The 2009-10 season opens with an adaptation of Khaled Hosseini’s “The Kite Runner.” Director Goldstein works closely with Hosseini on the adaptation; it is one of most most riveting, visually thrilling plays ATC has ever staged.

  • 2010: Kevin Moore, who has been with ATC for 10 years and its managing director for three, steps down to take a job in New York City. He leaves the company with a manageable operating deficit of about $200,000.
  • 2011: It takes a year and a national search before ATC finds its new managing director, Mark Cole, who comes to the company from Miami City Ballet.
  • 2013: David Ira Goldstein announces his resignation. The board is fractured and employee morale is low. After a drastic reduction in staff and a deficit that balloons instead of dwindles, Cole steps down.
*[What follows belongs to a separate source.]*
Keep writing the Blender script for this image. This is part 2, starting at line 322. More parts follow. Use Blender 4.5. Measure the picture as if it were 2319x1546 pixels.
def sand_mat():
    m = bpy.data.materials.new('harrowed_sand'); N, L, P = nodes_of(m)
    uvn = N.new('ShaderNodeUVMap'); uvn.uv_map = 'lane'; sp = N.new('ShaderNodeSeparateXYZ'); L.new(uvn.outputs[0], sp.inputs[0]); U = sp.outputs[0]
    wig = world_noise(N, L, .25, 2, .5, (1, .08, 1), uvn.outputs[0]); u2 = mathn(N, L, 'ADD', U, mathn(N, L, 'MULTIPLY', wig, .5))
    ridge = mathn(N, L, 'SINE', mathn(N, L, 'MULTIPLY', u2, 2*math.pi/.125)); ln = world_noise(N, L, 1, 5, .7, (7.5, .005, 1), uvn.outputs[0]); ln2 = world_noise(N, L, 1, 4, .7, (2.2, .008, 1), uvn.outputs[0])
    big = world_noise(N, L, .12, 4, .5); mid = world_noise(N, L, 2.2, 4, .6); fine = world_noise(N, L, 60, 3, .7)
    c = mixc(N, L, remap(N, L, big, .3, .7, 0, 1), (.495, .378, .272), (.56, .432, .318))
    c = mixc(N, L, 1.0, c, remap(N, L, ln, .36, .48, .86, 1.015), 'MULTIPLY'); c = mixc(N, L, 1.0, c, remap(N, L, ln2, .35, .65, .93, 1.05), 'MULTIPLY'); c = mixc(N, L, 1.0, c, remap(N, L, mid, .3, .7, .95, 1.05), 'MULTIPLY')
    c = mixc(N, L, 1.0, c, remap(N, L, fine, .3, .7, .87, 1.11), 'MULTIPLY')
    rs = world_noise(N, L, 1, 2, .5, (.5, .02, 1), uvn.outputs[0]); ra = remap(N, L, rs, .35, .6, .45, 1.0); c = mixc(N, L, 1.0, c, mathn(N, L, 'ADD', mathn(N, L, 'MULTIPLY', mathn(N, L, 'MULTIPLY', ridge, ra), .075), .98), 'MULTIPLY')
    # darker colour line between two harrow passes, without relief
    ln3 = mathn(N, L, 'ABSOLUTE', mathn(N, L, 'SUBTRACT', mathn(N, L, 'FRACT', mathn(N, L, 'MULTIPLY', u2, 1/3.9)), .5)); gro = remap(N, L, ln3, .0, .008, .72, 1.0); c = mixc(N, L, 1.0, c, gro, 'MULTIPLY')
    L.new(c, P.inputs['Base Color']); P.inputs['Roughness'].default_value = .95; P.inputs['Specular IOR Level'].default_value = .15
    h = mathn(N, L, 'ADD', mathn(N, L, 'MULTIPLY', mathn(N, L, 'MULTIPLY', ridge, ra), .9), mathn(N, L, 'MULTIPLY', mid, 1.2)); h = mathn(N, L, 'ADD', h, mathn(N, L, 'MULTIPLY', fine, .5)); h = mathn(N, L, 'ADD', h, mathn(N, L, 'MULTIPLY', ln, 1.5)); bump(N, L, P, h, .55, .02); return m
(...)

Andrews comes out of retirement to manage the company, and Goldstein agrees to stay until ATC stabilizes.
  • 2014: A $1 million deficit looms; a donor gives $200,000 for a matching campaign.
  • 2014-16: The turmoil in the office doesn’t impact the quality of performances. Among the works ATC stages are the gutsy, funny and provocative “Venus in Fur,” an edgy “Romeo and Juliet,” and a powerful production of Wilson’s “Fences.”
  • 2015: A management consultant is brought in to help launch a search for artistic and managing directors. Instead, the consultant decides that ATC first needs to get its house in better order. William Russo, who has worked with the American Repertory Theater and New York Theatre Workshop, comes on as interim managing director.
  • 2016: Despite good ticket sales, ATC has yet to fully recover from the turmoil and deficit of a few years before. In late June it announces it has two weeks to raise $2 million or it will close. That period is extended two weeks. After furious fundraising efforts that involve board members, politicians and donors in both Tucson and Phoenix, the money is raised. The 2016-17 season, the company’s 50th, will go on as planned.